■ **The exercise**: Reproduce the listing below word for word, with no pictures.

----------

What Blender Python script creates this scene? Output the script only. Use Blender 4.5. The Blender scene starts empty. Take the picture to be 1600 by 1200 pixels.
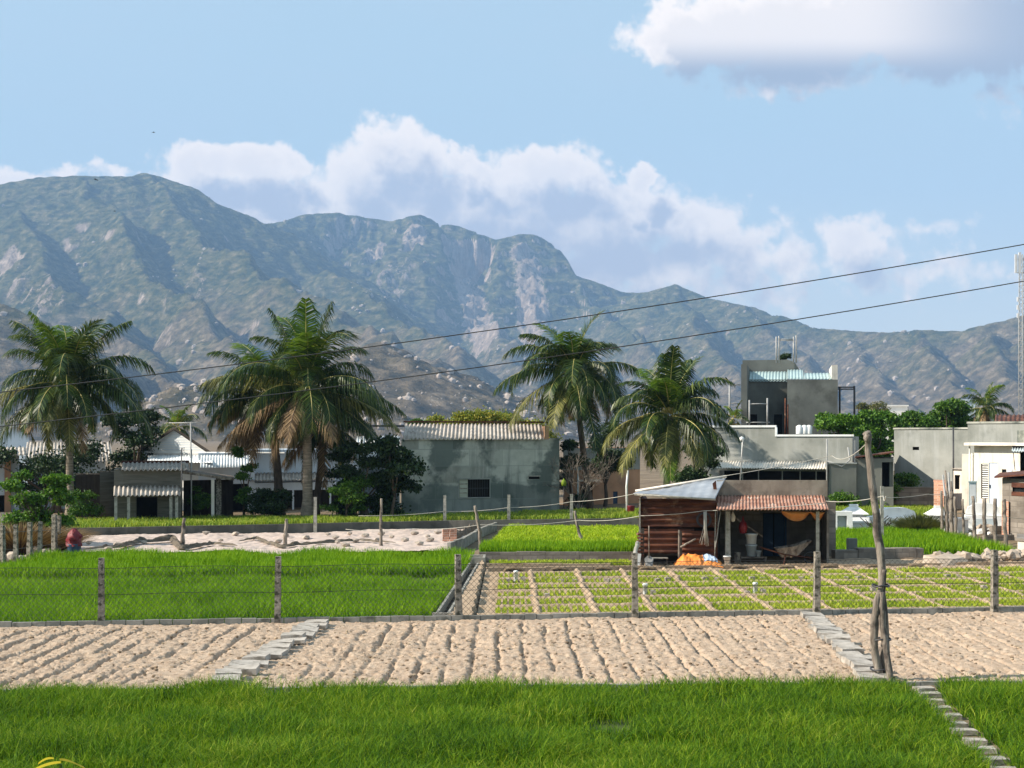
import bpy, math, random
import numpy as np
from mathutils import Vector, Matrix, Euler
R = math.radians
rnd = random.Random(7)
S = bpy.context.scene
COL = S.collection
# ---------------------------------------------------------------- camera
H, F, HOR = 3.2, 2400.0, 684.0            # eye height, focal length and horizon row of the 1600x1200 photo
cam_d = bpy.data.cameras.new('camera'); cam = bpy.data.objects.new('camera', cam_d); COL.objects.link(cam)
cam.location = (0, 0, H); cam.rotation_euler = (R(90), 0, 0)
cam_d.sensor_width = 36; cam_d.lens = 36*F/1600; cam_d.shift_y = (HOR-600)/1600
cam_d.clip_start = .1; cam_d.clip_end = 30000
S.camera = cam
S.view_settings.view_transform = 'Standard'; S.view_settings.look = 'None'
S.view_settings.exposure = 0.95; S.view_settings.gamma = 1
S.cycles.max_bounces = 6; S.cycles.diffuse_bounces = 3; S.cycles.glossy_bounces = 2
S.cycles.transparent_max_bounces = 12; S.cycles.volume_bounces = 0; S.cycles.transmission_bounces = 3
# ---------------------------------------------------------------- sun, sky
SUN = Vector((-1, -.17, .68)).normalized()
sd = bpy.data.lights.new('sun', 'SUN'); sun = bpy.data.objects.new('sun', sd); COL.objects.link(sun)
sd.energy = 5.0; sd.angle = R(.5); sd.color = (1, .90, .76)
sun.rotation_euler = (-SUN).to_track_quat('-Z', 'Y').to_euler()
SUN_EL = math.asin(SUN.z); SUN_ROT = math.atan2(SUN.x, SUN.y)

class NT:                                   # tiny node-tree writer
    def __init__(s, tree): s.t = tree; s.n = tree.nodes; s.l = tree.links
    def node(s, typ, **kw):
        n = s.n.new(typ)
        for k, v in kw.items(): setattr(n, k, v)
        return n
    def put(s, sock, v):
        if isinstance(v, bpy.types.NodeSocket): s.l.new(v, sock)
        elif v is not None: sock.default_value = v
    def m(s, op, a, b=None, c=None, clamp=False):
        n = s.node('ShaderNodeMath', operation=op, use_clamp=clamp)
        s.put(n.inputs[0], a); s.put(n.inputs[1], b)
        if c is not None: s.put(n.inputs[2], c)
        return n.outputs[0]
    def v(s, op, a, b=None, out=0):
        n = s.node('ShaderNodeVectorMath', operation=op); s.put(n.inputs[0], a)
        if b is not None: s.put(n.inputs[1], b)
        return n.outputs[out]
    dim = '3D'
    def noise(s, vec, scale, detail=4, rough=.55, dist=0, out='Fac'):
        n = s.node('ShaderNodeTexNoise'); n.noise_dimensions = s.dim; s.put(n.inputs['Vector'], vec)
        n.inputs['Scale'].default_value = scale; n.inputs['Detail'].default_value = detail
        n.inputs['Roughness'].default_value = rough; n.inputs['Distortion'].default_value = dist
        return n.outputs[out]
    def ramp(s, fac, stops, interp='LINEAR'):
        n = s.node('ShaderNodeValToRGB'); s.put(n.inputs[0], fac); cr = n.color_ramp; cr.interpolation = interp
        while len(cr.elements) > 1: cr.elements.remove(cr.elements[0])
        cr.elements[0].position = stops[0][0]; cr.elements[0].color = col4(stops[0][1])
        for p, c in stops[1:]:
            e = cr.elements.new(p); e.color = col4(c)
        return n.outputs[0]
    def mix(s, f, a, b, blend='MIX'):
        n = s.node('ShaderNodeMix', data_type='RGBA', blend_type=blend)
        s.put(n.inputs[0], f); s.put(n.inputs[6], col4(a)); s.put(n.inputs[7], col4(b))
        return n.outputs[2]
    def smooth(s, x, lo, hi):
        n = s.node('ShaderNodeMapRange', interpolation_type='SMOOTHSTEP'); s.put(n.inputs[0], x)
        n.inputs[1].default_value = lo; n.inputs[2].default_value = hi
        return n.outputs[0]
def col4(c):
    if isinstance(c, bpy.types.NodeSocket) or c is None: return c
    if isinstance(c, (int, float)): return (c, c, c, 1)
    return (*c[:3], 1)

# sky: Nishita plus procedural cumulus given by direction (tangent of azimuth, tangent of elevation)
W = bpy.data.worlds.new('World'); S.world = W; W.use_nodes = True
wt = NT(W.node_tree); wt.n.clear()
BL = [  # cx, cy, rx, ry in photo pixels, strength (turned into direction tangents below)
 (10,278,60,28,.9),(120,272,110,14,.45),(200,268,40,10,.5),(290,268,62,38,1.15),(345,262,55,34,1.15),(405,262,55,40,1.25),(462,252,38,24,.9),(400,330,170,60,.9),
 (592,235,46,48,1.0),(640,250,60,50,1.0),(560,290,80,60,.9),(712,243,42,22,.95),(770,262,60,26,.9),(868,268,78,42,1.15),(720,330,230,70,1.2),
 (1004,284,28,26,1.1),(958,300,24,20,1.0),(985,322,34,26,1.0),(930,350,180,62,1.1),(1050,345,90,40,.9),(940,420,150,45,.85),(1110,390,110,70,.75),
 (1330,378,58,40,.85),(1250,410,150,45,.5),(1210,360,60,28,.35),(1480,376,90,26,.35),(1420,420,200,50,.3),(1150,450,150,40,.4),
 (1060,52,90,48,1.1),(1180,48,150,62,1.3),(1350,30,170,70,1.3),(1230,110,110,34,.9),(1500,40,190,80,1.2),(1120,80,90,40,.85),(1570,150,60,26,.35)]
g = bpy.data.node_groups.new('cloud_density', 'ShaderNodeTree')
g.interface.new_socket('P', in_out='INPUT', socket_type='NodeSocketVector')
g.interface.new_socket('D', in_out='OUTPUT', socket_type='NodeSocketFloat')
gt = NT(g); gt.dim = '2D'; gi = gt.node('NodeGroupInput'); go = gt.node('NodeGroupOutput')
P0 = gi.outputs[0]
wn = gt.noise(P0, 24, 4, .62, out='Color')
P1 = gt.v('ADD', P0, gt.v('MULTIPLY', gt.v('SUBTRACT', wn, (.5,.5,.5)), (.045,.035,0)))
acc = None
for cx, cy, rx, ry, st in BL:
    d = gt.v('MULTIPLY', gt.v('SUBTRACT', P1, ((cx-800)/F, (HOR-cy)/F, 0)), (F/rx, F/ry, 0))
    L_ = gt.v('LENGTH', d, out=1)
    w = gt.m('MULTIPLY', gt.m('SUBTRACT', 1.35, L_), st)
    acc = w if acc is None else gt.m('SMOOTH_MAX', acc, w, .18)
bn = gt.noise(P0, 42, 5, .62)
vo_ = gt.node('ShaderNodeTexVoronoi', feature='F1', voronoi_dimensions='2D'); gt.l.new(gt.v('ADD', P0, gt.v('MULTIPLY', gt.v('SUBTRACT', gt.noise(P0, 60, 3, .6, out='Color'), (.5,.5,.5)), (.02,.02,0))), vo_.inputs['Vector']); vo_.inputs['Scale'].default_value = 46; vo_.inputs['Detail'].default_value = 1.0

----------

■ **Written answer**:
What Blender Python script creates this scene? Output the script only. Use Blender 4.5. The Blender scene starts empty. Take the picture to be 1600 by 1200 pixels.
import bpy, math, random
import numpy as np
from mathutils import Vector, Matrix, Euler
R = math.radians
rnd = random.Random(7)
S = bpy.context.scene
COL = S.collection
# ---------------------------------------------------------------- camera
H, F, HOR = 3.2, 2400.0, 684.0            # eye height, focal length and horizon row of the 1600x1200 photo
cam_d = bpy.data.cameras.new('camera'); cam = bpy.data.objects.new('camera', cam_d); COL.objects.link(cam)
cam.location = (0, 0, H); cam.rotation_euler = (R(90), 0, 0)
cam_d.sensor_width = 36; cam_d.lens = 36*F/1600; cam_d.shift_y = (HOR-600)/1600
cam_d.clip_start = .1; cam_d.clip_end = 30000
S.camera = cam
S.view_settings.view_transform = 'Standard'; S.view_settings.look = 'None'
S.view_settings.exposure = 0.95; S.view_settings.gamma = 1
S.cycles.max_bounces = 6; S.cycles.diffuse_bounces = 3; S.cycles.glossy_bounces = 2
S.cycles.transparent_max_bounces = 12; S.cycles.volume_bounces = 0; S.cycles.transmission_bounces = 3
# ---------------------------------------------------------------- sun, sky
SUN = Vector((-1, -.17, .68)).normalized()
sd = bpy.data.lights.new('sun', 'SUN'); sun = bpy.data.objects.new('sun', sd); COL.objects.link(sun)
sd.energy = 5.0; sd.angle = R(.5); sd.color = (1, .90, .76)
sun.rotation_euler = (-SUN).to_track_quat('-Z', 'Y').to_euler()
SUN_EL = math.asin(SUN.z); SUN_ROT = math.atan2(SUN.x, SUN.y)

class NT:                                   # tiny node-tree writer
    def __init__(s, tree): s.t = tree; s.n = tree.nodes; s.l = tree.links
    def node(s, typ, **kw):
        n = s.n.new(typ)
        for k, v in kw.items(): setattr(n, k, v)
        return n
    def put(s, sock, v):
        if isinstance(v, bpy.types.NodeSocket): s.l.new(v, sock)
        elif v is not None: sock.default_value = v
    def m(s, op, a, b=None, c=None, clamp=False):
        n = s.node('ShaderNodeMath', operation=op, use_clamp=clamp)
        s.put(n.inputs[0], a); s.put(n.inputs[1], b)
        if c is not None: s.put(n.inputs[2], c)
        return n.outputs[0]
    def v(s, op, a, b=None, out=0):
        n = s.node('ShaderNodeVectorMath', operation=op); s.put(n.inputs[0], a)
        if b is not None: s.put(n.inputs[1], b)
        return n.outputs[out]
    dim = '3D'
    def noise(s, vec, scale, detail=4, rough=.55, dist=0, out='Fac'):
        n = s.node('ShaderNodeTexNoise'); n.noise_dimensions = s.dim; s.put(n.inputs['Vector'], vec)
        n.inputs['Scale'].default_value = scale; n.inputs['Detail'].default_value = detail
        n.inputs['Roughness'].default_value = rough; n.inputs['Distortion'].default_value = dist
        return n.outputs[out]
    def ramp(s, fac, stops, interp='LINEAR'):
        n = s.node('ShaderNodeValToRGB'); s.put(n.inputs[0], fac); cr = n.color_ramp; cr.interpolation = interp
        while len(cr.elements) > 1: cr.elements.remove(cr.elements[0])
        cr.elements[0].position = stops[0][0]; cr.elements[0].color = col4(stops[0][1])
        for p, c in stops[1:]:
            e = cr.elements.new(p); e.color = col4(c)
        return n.outputs[0]
    def mix(s, f, a, b, blend='MIX'):
        n = s.node('ShaderNodeMix', data_type='RGBA', blend_type=blend)
        s.put(n.inputs[0], f); s.put(n.inputs[6], col4(a)); s.put(n.inputs[7], col4(b))
        return n.outputs[2]
    def smooth(s, x, lo, hi):
        n = s.node('ShaderNodeMapRange', interpolation_type='SMOOTHSTEP'); s.put(n.inputs[0], x)
        n.inputs[1].default_value = lo; n.inputs[2].default_value = hi
        return n.outputs[0]
def col4(c):
    if isinstance(c, bpy.types.NodeSocket) or c is None: return c
    if isinstance(c, (int, float)): return (c, c, c, 1)
    return (*c[:3], 1)

# sky: Nishita plus procedural cumulus given by direction (tangent of azimuth, tangent of elevation)
W = bpy.data.worlds.new('World'); S.world = W; W.use_nodes = True
wt = NT(W.node_tree); wt.n.clear()
BL = [  # cx, cy, rx, ry in photo pixels, strength (turned into direction tangents below)
 (10,278,60,28,.9),(120,272,110,14,.45),(200,268,40,10,.5),(290,268,62,38,1.15),(345,262,55,34,1.15),(405,262,55,40,1.25),(462,252,38,24,.9),(400,330,170,60,.9),
 (592,235,46,48,1.0),(640,250,60,50,1.0),(560,290,80,60,.9),(712,243,42,22,.95),(770,262,60,26,.9),(868,268,78,42,1.15),(720,330,230,70,1.2),
 (1004,284,28,26,1.1),(958,300,24,20,1.0),(985,322,34,26,1.0),(930,350,180,62,1.1),(1050,345,90,40,.9),(940,420,150,45,.85),(1110,390,110,70,.75),
 (1330,378,58,40,.85),(1250,410,150,45,.5),(1210,360,60,28,.35),(1480,376,90,26,.35),(1420,420,200,50,.3),(1150,450,150,40,.4),
 (1060,52,90,48,1.1),(1180,48,150,62,1.3),(1350,30,170,70,1.3),(1230,110,110,34,.9),(1500,40,190,80,1.2),(1120,80,90,40,.85),(1570,150,60,26,.35)]
g = bpy.data.node_groups.new('cloud_density', 'ShaderNodeTree')
g.interface.new_socket('P', in_out='INPUT', socket_type='NodeSocketVector')
g.interface.new_socket('D', in_out='OUTPUT', socket_type='NodeSocketFloat')
gt = NT(g); gt.dim = '2D'; gi = gt.node('NodeGroupInput'); go = gt.node('NodeGroupOutput')
P0 = gi.outputs[0]
wn = gt.noise(P0, 24, 4, .62, out='Color')
P1 = gt.v('ADD', P0, gt.v('MULTIPLY', gt.v('SUBTRACT', wn, (.5,.5,.5)), (.045,.035,0)))
acc = None
for cx, cy, rx, ry, st in BL:
    d = gt.v('MULTIPLY', gt.v('SUBTRACT', P1, ((cx-800)/F, (HOR-cy)/F, 0)), (F/rx, F/ry, 0))
    L_ = gt.v('LENGTH', d, out=1)
    w = gt.m('MULTIPLY', gt.m('SUBTRACT', 1.35, L_), st)
    acc = w if acc is None else gt.m('SMOOTH_MAX', acc, w, .18)
bn = gt.noise(P0, 42, 5, .62)
vo_ = gt.node('ShaderNodeTexVoronoi', feature='F1', voronoi_dimensions='2D'); gt.l.new(gt.v('ADD', P0, gt.v('MULTIPLY', gt.v('SUBTRACT', gt.noise(P0, 60, 3, .6, out='Color'), (.5,.5,.5)), (.02,.02,0))), vo_.inputs['Vector']); vo_.inputs['Scale'].default_value = 46; vo_.inputs['Detail'].default_value = 1.0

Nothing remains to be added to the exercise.